A família do ativista moçambicano Anastácio Matável, morto por seis polícias em Xai-Xai, com 13 tiros, na campanha eleitoral de 2019, afirma que a justiça continua por fazer e não desiste de perguntar pelos “mandantes” do crime.
“A arma é do Governo, as pessoas são do Governo. A arma saiu do portão e as pessoas saíram do portão, então aí não houve nenhum desvio, não há qualquer coisa estranha. Saíram legalmente no portão e a arma também”, criticou, à Lusa, em Xai-Xai, Ananias Matável, 65 anos, um dos três irmãos de Anastácio, e ambos ativistas locais, numa altura em que a campanha eleitoral, neste caso para as autárquicas de 11 outubro, volta também às ruas da capital provincial de Gaza.
Anastácio Matável, então diretor-executivo do Fórum das Organizações Não-Governamentais de Gaza (Fonga) e formador de observadores eleitorais, morreu após ser atingido por 13 tiros disparados de uma arma do tipo AK-47 e de uma pistola, no dia 07 de outubro de 2019, oito dias antes da realização das eleições gerais moçambicanas, num caso que provocou a crítica nacional e internacional.
“Foi morto porque estava a corrigir os erros do Governo”, aponta Ananias Matável, reconhecendo, no mesmo sítio em que a viatura em que o irmão seguia se imobilizou, em 2019, e onde acabaria por morrer, que o irmão “era muito crítico”.
O Tribunal Judicial da Província de Gaza, sul de Moçambique, condenaria em junho de 2020 seis polícias a penas de prisão entre três e 24 anos pelo seu envolvimento no homicídio do ativista e observador eleitoral, mas o Estado foi absolvido, sob argumento de que os arguidos cometeram o crime em seu nome e no interesse próprio.
“O Governo não aceitou assumir a responsabilidade. Diz que não sabe nada. Não ficamos satisfeitos por causa disso”, crítica o irmão, três anos mais velho.
Ainda hoje, na primeira campanha eleitoral que se realiza desde então, Ananias Matável recorda o carro “cravado” de balas e o local onde o irmão morreu, na estrada que liga a cidade à praia, por onde lhe custa passar, todos os dias.
Ananias, que é presidente da Associação para a Assessoria e Projetos Sociais – que ambos fundaram em 1998 –, confessa que por mera coincidência não seguia na viatura naquele dia, quando Anastácio regressava de uma reunião de ativistas.

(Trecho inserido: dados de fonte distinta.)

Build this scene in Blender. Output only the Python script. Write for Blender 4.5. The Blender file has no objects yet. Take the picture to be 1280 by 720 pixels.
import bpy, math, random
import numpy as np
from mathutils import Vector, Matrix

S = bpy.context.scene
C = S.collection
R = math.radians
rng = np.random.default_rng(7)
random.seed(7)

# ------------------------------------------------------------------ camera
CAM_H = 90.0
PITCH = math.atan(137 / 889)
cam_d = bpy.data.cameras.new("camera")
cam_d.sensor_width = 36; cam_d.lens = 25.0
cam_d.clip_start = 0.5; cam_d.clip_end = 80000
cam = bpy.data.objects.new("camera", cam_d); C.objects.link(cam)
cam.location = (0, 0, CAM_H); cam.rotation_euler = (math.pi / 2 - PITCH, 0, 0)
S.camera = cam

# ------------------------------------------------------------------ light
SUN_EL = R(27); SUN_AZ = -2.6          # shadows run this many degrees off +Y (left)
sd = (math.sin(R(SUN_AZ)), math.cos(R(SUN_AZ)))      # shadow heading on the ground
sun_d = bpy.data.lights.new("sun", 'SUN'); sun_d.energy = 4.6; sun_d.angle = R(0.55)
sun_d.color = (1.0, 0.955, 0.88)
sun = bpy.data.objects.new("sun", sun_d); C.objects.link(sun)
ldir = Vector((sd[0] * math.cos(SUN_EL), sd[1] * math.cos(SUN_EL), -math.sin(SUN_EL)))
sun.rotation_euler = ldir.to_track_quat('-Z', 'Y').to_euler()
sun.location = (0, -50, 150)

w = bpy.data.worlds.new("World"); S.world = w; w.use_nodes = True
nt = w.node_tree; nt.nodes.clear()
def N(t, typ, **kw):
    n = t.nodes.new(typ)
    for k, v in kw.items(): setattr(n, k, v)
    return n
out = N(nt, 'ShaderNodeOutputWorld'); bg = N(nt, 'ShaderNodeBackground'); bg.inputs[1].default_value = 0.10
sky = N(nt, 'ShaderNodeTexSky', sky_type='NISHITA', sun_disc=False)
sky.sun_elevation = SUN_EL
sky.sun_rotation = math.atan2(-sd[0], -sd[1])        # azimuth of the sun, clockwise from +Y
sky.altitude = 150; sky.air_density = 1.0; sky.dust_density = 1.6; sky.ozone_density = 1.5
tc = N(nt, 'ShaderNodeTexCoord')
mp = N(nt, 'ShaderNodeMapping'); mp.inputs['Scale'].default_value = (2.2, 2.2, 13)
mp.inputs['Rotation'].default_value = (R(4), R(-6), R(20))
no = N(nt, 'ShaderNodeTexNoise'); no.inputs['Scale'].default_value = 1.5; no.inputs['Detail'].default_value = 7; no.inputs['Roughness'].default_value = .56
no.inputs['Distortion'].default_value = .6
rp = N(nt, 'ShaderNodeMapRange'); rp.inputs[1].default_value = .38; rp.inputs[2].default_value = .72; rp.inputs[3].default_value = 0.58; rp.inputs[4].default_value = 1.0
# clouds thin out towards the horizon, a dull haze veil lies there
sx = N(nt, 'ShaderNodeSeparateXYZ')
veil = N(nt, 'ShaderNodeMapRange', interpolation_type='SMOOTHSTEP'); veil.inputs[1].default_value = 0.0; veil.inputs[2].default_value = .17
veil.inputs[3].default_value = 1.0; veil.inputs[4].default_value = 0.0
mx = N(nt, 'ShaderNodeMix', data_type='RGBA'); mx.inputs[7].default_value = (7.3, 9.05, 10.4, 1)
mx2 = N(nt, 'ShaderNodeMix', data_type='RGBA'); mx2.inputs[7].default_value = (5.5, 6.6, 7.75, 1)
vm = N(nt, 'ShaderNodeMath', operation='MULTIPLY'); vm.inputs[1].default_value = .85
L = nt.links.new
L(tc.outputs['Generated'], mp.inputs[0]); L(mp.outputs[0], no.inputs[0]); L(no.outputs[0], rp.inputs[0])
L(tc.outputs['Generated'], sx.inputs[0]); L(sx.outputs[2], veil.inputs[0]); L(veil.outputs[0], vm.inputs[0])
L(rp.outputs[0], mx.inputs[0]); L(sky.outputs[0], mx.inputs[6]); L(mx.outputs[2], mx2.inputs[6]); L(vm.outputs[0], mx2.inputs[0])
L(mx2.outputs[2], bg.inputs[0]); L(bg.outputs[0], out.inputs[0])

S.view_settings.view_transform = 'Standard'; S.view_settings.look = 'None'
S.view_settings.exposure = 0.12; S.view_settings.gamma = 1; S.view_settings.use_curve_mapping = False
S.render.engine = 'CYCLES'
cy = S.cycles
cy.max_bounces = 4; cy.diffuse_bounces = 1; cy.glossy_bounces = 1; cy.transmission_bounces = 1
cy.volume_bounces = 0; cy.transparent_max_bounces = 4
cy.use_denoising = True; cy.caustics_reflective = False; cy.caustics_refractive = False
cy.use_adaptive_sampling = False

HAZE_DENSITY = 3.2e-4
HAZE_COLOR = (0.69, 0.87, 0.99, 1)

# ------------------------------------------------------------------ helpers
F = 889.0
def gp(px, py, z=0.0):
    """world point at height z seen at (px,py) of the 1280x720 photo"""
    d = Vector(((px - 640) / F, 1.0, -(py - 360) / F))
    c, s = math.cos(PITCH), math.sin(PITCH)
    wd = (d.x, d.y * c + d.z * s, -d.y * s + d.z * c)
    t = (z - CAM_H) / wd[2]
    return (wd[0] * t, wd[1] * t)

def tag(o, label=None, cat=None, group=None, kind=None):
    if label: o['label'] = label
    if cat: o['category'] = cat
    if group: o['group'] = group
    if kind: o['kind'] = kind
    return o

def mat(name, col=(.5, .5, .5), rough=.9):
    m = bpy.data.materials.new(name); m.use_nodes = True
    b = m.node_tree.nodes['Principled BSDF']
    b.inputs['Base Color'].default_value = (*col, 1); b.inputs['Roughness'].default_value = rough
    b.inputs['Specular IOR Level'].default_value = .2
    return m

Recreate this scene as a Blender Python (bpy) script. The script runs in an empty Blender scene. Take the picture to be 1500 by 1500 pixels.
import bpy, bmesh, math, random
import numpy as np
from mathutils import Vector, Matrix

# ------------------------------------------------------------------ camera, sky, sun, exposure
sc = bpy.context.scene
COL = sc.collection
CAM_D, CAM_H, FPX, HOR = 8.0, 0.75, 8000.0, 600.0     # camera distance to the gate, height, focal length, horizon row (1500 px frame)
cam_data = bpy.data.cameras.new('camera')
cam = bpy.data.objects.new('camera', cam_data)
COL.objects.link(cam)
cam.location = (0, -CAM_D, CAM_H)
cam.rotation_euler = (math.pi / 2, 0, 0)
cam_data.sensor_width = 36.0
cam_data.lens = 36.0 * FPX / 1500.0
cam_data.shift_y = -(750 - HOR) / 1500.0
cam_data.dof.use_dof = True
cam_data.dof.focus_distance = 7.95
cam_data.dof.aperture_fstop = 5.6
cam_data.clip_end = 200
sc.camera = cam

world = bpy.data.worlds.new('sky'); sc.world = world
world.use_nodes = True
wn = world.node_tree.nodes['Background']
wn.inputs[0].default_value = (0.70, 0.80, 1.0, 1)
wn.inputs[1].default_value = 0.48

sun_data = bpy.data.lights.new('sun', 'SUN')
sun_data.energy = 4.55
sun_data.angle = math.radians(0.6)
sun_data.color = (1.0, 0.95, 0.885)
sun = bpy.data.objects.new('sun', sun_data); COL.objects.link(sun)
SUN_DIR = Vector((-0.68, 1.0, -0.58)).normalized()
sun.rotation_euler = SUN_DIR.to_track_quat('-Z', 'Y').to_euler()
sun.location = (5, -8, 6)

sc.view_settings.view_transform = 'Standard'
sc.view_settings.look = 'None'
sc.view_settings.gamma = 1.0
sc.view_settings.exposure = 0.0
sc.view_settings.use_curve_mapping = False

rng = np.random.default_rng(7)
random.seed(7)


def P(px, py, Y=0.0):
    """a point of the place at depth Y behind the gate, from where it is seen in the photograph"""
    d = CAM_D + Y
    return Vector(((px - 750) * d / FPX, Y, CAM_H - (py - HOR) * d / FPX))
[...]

“O meu irmão morreu a fazer o que defendia”, desabafa, mas insistindo em pedir respostas neste processo: “Saber quem mandou e o Governo também assumir a responsabilidade”.
Pela falta de respostas sobre os “mandantes” do crime, a família ainda apresentou recurso à decisão do tribunal, mas garante que sem resposta até ao momento, daí o apelo: “Às pessoas honestas, que são capazes de levar o assunto, caminhar mais o processo. Eu digo que o processo ainda não está resolvido, está pendente”.
Desse julgamento, que acompanhou do primeiro ao último dia no tribunal, recorda hoje que foi “muito rápido”: “Tudo ali estava programado (…) Ninguém ficou satisfeito com a Justiça”.